Lori Goler compares it to The High Line in New York City.
The roof of the new Facebook building, about 70-feet up, offers a
winding walk through nine acres of greenery. This walkway sits above the
marshlands of Menlo Park, California, not the big city. But, Goler
says, it feels a lot like the elevated railroad line that now serves as a
park on the West Side of Manhattan. “It’s a half mile loop,” she says. “It gives space to think.

Goler, Facebook’s head of human resources and recruiting, is among the
few who’ve walked the loop. The company’s new building, designed by
Canadian-American architect Frank Gehry, was only recently completed.
But many others will walk it today. Over the weekend, Facebook
officially moved into the building, known as MPK 20, shifting many
employees from its existing campus on the other side of California’s
Highway 84.


Spanning over 430,000 square feet in total, the new complex is just one
of many rather conspicuous buildings that will house the giants of
Silicon Valley in the years to come. Apple is planning a campus in
Cupertino that resembles a
giant alien spacecraft. Google is using miles of glass to create a “
super-transparent”
headquarters in Mountain View that can be regularly reshaped by cranes
and robots (yes, robots). And Samsung is close to completing its own
glass palace
just down the road in San Jose. But the Facebook building is something
different. It’s very, well, Facebook-y .

For one, it’s more subdued. Yes, the building is large enough to hold
about 2,800 Facebook employees, including engineers as well as business
staff. And, yes, it was designed by Frank Gehry, the man who fashioned
the sail-like silver walls of the Walt Disney Concert Hall in Los
Angeles and floating battleship that is the Guggenheim Museum in Bilbao.
But Gehry held back for Facebook. “From the start, Mark wanted a space
that was unassuming, matter-of-fact, and cost effective,” Gehry says in
statement, referring to Facebook founder and CEO Mark Zuckerberg. “He
did not want it overly designed.” Indeed, the building blends with the
lowlands of Menlo Park, a bit like The High Line dovetails with the very
urban landscape in Chelsea and the Manhattan Meatpacking District.

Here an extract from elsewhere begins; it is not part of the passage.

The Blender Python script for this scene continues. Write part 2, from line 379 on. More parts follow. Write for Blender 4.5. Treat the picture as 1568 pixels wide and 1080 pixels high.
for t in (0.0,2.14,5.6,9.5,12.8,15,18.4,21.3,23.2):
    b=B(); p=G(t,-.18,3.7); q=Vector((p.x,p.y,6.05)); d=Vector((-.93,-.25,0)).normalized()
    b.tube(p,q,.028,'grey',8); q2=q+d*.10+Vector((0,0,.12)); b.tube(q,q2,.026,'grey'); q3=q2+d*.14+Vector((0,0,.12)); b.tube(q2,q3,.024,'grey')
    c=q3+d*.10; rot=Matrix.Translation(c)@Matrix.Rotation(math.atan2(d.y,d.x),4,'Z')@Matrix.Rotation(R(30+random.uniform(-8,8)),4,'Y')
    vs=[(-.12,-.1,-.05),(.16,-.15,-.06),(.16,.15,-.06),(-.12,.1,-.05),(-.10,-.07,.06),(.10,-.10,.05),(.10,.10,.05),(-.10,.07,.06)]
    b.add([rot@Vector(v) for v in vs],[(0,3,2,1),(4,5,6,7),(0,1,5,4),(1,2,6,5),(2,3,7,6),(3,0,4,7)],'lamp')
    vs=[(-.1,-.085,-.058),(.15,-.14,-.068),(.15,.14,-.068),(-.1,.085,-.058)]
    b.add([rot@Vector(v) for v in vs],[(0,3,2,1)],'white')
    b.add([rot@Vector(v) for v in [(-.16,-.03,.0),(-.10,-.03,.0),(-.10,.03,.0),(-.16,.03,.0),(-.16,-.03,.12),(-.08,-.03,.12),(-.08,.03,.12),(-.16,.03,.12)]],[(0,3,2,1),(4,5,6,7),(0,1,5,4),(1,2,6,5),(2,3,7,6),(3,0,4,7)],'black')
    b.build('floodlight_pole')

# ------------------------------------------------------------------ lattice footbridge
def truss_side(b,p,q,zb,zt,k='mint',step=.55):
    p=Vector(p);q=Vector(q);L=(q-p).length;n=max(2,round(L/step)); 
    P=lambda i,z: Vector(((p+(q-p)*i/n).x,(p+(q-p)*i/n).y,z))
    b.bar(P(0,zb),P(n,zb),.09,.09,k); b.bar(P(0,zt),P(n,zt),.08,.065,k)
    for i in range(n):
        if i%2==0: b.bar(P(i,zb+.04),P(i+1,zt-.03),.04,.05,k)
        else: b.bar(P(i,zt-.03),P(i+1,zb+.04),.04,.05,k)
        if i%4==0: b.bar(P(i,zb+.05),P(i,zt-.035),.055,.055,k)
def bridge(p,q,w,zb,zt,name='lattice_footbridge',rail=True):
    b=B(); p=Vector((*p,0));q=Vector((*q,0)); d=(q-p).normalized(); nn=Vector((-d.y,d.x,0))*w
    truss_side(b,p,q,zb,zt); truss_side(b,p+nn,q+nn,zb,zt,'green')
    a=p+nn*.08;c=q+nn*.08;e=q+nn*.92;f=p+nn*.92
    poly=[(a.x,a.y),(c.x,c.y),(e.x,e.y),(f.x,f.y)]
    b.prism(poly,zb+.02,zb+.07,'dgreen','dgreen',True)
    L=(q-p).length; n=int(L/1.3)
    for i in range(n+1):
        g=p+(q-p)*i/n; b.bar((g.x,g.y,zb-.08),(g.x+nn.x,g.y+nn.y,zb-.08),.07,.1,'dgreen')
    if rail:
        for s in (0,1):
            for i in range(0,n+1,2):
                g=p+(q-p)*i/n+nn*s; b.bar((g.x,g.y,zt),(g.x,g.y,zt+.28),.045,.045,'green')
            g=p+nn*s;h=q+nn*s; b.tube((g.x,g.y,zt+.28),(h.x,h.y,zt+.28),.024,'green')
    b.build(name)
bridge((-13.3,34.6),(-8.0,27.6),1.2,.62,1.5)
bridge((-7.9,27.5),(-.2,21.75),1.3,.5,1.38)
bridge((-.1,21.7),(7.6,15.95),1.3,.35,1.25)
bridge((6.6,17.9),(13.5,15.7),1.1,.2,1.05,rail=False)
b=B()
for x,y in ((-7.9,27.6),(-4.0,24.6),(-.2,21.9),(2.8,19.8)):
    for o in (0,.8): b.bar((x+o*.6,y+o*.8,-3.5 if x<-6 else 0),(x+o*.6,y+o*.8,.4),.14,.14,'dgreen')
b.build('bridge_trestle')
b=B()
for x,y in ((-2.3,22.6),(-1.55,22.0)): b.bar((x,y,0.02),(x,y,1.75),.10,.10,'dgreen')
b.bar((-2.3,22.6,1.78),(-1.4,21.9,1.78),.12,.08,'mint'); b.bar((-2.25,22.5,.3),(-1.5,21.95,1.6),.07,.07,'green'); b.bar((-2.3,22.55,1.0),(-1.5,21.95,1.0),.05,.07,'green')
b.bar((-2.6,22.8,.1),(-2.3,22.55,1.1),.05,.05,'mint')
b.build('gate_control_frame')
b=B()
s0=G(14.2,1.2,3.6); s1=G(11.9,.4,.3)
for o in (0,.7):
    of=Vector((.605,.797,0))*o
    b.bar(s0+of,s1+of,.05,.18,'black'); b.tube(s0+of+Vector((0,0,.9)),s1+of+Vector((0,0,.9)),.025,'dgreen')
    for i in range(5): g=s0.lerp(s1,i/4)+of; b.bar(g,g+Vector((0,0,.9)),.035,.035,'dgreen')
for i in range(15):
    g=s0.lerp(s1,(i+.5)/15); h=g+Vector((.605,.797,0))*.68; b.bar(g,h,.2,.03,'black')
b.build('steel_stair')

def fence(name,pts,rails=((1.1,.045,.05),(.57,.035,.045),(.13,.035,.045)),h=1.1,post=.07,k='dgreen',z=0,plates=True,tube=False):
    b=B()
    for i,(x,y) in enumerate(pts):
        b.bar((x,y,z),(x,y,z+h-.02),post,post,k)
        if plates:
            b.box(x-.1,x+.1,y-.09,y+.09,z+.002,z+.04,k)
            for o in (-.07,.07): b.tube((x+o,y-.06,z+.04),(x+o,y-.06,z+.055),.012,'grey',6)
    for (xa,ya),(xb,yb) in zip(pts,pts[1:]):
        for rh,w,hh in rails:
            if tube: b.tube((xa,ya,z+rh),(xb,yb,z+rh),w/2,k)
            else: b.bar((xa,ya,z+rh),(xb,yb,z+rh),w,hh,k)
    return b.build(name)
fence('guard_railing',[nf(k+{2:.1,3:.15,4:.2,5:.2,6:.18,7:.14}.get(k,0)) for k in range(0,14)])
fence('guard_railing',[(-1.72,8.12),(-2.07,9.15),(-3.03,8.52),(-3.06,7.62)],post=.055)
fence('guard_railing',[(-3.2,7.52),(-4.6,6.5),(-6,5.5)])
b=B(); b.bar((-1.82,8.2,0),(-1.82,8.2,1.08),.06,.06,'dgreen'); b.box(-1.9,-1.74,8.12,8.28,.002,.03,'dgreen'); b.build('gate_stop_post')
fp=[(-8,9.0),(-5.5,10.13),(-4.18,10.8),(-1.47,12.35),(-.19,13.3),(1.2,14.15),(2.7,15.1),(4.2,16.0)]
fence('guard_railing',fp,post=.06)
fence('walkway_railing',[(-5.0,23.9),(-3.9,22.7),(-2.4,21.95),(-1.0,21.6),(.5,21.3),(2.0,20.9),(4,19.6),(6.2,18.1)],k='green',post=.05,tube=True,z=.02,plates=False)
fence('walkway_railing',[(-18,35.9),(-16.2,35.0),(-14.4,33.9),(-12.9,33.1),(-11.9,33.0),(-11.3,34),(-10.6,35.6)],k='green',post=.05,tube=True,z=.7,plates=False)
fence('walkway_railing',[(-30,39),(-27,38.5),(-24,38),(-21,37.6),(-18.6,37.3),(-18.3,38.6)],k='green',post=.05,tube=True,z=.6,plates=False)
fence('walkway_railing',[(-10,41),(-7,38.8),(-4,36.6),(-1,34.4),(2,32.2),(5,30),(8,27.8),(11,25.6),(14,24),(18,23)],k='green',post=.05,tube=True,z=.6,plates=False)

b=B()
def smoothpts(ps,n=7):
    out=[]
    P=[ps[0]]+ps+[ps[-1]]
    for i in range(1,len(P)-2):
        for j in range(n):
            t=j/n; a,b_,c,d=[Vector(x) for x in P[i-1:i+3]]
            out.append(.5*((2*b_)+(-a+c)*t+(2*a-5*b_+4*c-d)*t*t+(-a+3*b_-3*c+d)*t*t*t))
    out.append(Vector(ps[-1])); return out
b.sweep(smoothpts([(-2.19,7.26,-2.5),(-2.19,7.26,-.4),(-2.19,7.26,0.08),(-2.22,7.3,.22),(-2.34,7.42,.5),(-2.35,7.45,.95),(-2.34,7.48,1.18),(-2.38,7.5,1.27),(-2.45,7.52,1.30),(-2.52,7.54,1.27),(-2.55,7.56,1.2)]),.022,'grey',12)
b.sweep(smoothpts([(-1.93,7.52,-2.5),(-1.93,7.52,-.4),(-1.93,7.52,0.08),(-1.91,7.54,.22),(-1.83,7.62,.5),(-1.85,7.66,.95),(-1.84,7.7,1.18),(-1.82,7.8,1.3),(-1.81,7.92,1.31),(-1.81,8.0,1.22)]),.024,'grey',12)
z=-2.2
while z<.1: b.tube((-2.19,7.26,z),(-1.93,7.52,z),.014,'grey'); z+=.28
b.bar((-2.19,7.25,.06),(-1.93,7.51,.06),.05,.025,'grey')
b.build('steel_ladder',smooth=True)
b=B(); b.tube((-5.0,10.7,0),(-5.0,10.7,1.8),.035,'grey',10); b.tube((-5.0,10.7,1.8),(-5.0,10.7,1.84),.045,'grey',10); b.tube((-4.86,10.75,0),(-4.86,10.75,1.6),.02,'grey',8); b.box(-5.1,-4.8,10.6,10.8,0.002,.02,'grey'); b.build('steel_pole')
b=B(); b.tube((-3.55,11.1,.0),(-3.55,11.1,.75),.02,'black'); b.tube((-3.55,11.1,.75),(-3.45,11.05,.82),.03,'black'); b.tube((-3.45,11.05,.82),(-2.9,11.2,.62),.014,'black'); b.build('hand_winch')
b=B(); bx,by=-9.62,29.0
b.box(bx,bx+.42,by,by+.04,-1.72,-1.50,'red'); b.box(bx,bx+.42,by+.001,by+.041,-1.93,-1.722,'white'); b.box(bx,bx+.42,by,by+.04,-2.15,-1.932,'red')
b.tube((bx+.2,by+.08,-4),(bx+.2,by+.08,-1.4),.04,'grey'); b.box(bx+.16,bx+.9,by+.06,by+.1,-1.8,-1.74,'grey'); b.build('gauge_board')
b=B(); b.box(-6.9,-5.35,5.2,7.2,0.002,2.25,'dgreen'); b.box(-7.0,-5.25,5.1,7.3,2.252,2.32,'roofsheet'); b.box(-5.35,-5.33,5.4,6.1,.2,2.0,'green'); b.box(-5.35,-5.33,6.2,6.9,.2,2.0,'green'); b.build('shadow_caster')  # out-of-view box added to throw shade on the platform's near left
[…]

At the same time, the new complex evokes the rather unique spaces Facebook has inhabited in the past, from the
tiny second floor office in downtown Palo Alto
to the sweeping campus it will continue to use on the other side of the
expressway. Facebook paints itself as a company of “builders,”
engineers who use software to create new things, hackers who turn one
piece of code into something else. And like previous Facebook offices,
MPK 20 is meant to feed this attitude.

According to Goler and Tenanes, the interior is really just one giant
space—a space designed to foster the free exchange of ideas. “It
reinforces our open and transparent culture,” says John Tenanes, the
company’s vp of global real estate,
using terms you so often hear from the Facebook braintrust. “It’s a
place where people can collaborate.” Certainly, this is how many Silicon
Valley companies view their spaces. The open floor plan has become a
cliche. But Facebook helped set the cliche—and it takes the idea so much
further than most. “You can pretty much see all the way down the
building,” Tenanes says of the 430,000-square-foot interior.

What’s more, the building is adorned with the kind of
sweeping murals and art installations
that have helped define Facebook culture—and Silicon Valley culture—for
so long. In exchange for some Facebook stock that eventually made him
quite wealthy, graffiti artist David Choe spray-painted those Palo Alto
walls during the company’s earliest years in California. As the company
expanded, across Silicon Valley and into New York and Dublin, it called
on Choe and other artists—so many other artists—to recreate the vibe in
new surroundings. And now, the company is doing the same with its latest
building. The work of about fifteen local artists, including
sculpture-maker Evan Shivley, already adorns MPK 20, and more will
follow. Artists building physical things, the thinking goes, feed the
engineers who build software.

Though it stands on the other side of an expressway, the new building is
meant as an extension of the company’s current headquarters. A tunnel
runs between the two—under the highway—taking foot, bicycle, and tram
traffic from one side to the other. And according to Goler, the new
complex is meant to look and feel much like the old one.

The old campus is a renovation. It once housed Sun Microsystems, the
tech giant that toppled in the wake of companies like Google and Amazon.
But it feels so very new, thanks not only to the murals and the
installations and the sculptures, but to the rather eclectic collection
of posters, flags, furniture, and other gear that employees bring into
each space. And this is what the company hopes to foster inside MPK 20
as well. Tenanes says that although some employees have already moved in, the
building isn’t really finished. It’s still rather “raw,” he says. At any
other public company, that might seem odd. But at Facebook—a company
that values “the hack” above all else—it’s the norm. “Our buildings are a
kind of like an industrial canvas,” Tenanes says. “As teams move in, we
encourage them to express themselves—whether that means art or
furniture or posters. You start out unfinished, and then you add to it.